**DIRECTIVE**
Identify and copy all lines of the material where the string "from" is found.

**SUPPLIED RECORDS**
+---+
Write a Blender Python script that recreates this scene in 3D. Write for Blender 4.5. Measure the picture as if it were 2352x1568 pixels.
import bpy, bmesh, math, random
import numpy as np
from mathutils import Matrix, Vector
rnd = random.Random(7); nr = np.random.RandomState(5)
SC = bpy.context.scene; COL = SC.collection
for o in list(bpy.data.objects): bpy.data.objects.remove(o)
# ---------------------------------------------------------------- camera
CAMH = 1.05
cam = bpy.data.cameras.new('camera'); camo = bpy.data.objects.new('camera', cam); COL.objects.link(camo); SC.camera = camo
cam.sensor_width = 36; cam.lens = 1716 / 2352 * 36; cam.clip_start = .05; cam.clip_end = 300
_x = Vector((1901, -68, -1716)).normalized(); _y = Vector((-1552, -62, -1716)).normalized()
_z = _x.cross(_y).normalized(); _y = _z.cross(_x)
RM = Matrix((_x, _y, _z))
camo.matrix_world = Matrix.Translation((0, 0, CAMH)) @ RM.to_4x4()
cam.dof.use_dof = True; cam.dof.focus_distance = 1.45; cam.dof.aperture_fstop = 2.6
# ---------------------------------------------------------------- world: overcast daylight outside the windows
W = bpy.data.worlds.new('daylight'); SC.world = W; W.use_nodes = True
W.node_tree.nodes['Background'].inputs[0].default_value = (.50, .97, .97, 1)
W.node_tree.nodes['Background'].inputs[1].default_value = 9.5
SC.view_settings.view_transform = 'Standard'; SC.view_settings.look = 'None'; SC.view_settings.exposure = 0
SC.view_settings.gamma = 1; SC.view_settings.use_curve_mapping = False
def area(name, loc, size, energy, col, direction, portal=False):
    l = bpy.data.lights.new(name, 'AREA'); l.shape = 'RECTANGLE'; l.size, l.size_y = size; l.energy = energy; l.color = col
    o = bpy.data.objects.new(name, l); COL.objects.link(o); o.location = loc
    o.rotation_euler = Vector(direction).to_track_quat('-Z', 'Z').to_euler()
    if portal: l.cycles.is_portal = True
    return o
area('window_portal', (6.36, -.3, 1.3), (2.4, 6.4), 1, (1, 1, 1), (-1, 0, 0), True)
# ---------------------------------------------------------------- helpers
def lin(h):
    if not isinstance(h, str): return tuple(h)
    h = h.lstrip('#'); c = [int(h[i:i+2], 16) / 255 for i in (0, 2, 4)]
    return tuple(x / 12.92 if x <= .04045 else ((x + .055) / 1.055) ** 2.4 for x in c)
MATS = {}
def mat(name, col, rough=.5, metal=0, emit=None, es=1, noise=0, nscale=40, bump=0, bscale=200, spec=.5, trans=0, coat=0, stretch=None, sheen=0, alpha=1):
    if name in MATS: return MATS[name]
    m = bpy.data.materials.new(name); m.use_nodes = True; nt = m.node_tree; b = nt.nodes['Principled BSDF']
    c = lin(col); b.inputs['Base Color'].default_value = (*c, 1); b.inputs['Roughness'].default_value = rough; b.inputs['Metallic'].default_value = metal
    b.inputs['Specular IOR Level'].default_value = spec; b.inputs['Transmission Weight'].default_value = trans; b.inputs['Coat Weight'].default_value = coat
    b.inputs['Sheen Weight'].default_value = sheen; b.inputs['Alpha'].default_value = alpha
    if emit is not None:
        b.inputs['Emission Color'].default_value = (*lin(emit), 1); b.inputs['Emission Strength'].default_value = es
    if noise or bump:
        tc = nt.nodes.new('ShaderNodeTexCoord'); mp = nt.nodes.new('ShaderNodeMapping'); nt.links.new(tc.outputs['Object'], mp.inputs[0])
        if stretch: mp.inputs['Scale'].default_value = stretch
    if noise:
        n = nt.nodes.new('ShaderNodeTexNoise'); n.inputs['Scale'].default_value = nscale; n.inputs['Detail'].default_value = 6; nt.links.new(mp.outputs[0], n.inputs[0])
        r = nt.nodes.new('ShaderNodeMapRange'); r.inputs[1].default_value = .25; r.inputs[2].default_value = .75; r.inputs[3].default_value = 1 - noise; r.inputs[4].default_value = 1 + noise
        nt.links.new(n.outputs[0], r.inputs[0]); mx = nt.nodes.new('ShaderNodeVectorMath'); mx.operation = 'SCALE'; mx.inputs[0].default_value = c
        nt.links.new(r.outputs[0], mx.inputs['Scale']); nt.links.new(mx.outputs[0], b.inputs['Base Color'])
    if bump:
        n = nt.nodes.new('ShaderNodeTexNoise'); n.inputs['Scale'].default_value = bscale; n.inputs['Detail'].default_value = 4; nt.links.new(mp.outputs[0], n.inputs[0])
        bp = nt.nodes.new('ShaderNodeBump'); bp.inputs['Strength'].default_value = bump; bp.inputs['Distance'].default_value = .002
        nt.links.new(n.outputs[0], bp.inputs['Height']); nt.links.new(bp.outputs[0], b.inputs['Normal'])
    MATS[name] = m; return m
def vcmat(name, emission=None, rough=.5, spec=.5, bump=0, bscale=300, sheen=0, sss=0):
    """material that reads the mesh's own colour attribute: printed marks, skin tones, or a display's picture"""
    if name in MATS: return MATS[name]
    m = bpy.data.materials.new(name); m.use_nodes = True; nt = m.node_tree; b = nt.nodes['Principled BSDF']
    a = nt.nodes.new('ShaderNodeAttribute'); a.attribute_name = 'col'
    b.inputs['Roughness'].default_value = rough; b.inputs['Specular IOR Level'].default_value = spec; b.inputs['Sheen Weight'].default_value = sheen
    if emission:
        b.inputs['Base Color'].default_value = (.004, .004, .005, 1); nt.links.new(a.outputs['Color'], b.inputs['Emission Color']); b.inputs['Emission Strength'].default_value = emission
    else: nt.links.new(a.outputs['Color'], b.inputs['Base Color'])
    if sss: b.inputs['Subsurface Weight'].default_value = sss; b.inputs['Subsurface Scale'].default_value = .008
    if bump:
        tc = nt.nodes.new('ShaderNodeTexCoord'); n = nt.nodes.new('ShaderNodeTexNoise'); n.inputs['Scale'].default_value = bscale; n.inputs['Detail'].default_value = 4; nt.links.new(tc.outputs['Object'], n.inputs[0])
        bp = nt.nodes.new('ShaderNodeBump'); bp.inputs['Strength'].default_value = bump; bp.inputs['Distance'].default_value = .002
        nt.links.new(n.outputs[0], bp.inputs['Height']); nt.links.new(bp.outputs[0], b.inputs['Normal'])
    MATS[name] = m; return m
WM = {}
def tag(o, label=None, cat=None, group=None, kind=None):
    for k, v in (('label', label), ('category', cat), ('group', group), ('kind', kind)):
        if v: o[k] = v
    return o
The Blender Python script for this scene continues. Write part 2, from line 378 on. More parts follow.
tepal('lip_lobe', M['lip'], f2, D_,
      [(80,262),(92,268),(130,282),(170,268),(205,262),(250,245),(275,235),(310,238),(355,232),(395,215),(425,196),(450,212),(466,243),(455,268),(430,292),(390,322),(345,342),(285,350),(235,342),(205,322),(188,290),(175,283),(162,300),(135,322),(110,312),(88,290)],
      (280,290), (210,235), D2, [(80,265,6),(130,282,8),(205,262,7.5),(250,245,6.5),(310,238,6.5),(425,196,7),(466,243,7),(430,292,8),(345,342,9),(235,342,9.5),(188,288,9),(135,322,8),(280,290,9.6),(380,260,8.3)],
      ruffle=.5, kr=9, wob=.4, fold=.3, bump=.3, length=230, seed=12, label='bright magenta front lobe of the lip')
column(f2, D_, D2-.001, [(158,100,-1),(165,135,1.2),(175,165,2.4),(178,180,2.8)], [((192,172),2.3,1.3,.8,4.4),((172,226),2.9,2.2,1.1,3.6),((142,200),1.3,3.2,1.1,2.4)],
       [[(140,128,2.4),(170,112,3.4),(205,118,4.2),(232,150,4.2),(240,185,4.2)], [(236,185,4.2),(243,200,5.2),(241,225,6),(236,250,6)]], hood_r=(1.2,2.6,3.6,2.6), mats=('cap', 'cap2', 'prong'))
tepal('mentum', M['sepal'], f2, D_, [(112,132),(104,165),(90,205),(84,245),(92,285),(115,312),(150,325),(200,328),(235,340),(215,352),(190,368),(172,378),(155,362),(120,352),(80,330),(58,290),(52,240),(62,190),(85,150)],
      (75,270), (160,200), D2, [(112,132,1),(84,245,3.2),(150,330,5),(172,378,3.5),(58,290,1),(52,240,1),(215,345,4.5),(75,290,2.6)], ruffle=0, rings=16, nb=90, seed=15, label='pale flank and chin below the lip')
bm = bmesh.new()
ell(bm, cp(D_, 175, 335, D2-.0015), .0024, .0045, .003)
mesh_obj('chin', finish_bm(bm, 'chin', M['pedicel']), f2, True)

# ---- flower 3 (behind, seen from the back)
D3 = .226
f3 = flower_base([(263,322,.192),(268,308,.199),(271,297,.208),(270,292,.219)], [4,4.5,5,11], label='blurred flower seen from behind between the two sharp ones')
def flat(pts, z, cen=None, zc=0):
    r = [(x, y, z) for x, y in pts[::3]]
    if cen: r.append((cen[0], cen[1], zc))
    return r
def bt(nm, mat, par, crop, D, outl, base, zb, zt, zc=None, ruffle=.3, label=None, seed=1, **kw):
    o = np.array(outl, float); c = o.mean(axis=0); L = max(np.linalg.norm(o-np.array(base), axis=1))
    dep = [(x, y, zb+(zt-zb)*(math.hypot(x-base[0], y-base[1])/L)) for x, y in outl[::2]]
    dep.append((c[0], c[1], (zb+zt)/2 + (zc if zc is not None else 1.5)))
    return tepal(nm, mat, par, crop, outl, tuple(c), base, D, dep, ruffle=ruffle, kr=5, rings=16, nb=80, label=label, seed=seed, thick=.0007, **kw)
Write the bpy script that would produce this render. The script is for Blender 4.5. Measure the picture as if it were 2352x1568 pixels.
+---+
**EXERCISE SOLUTION**
from mathutils import Matrix, Vector
The Blender Python script for this scene continues. Write part 2, from line 378 on. More parts follow.
# ---- flower 3 (behind, seen from the back)
f3 = flower_base([(263,322,.192),(268,308,.199),(271,297,.208),(270,292,.219)], [4,4.5,5,11], label='blurred flower seen from behind between the two sharp ones')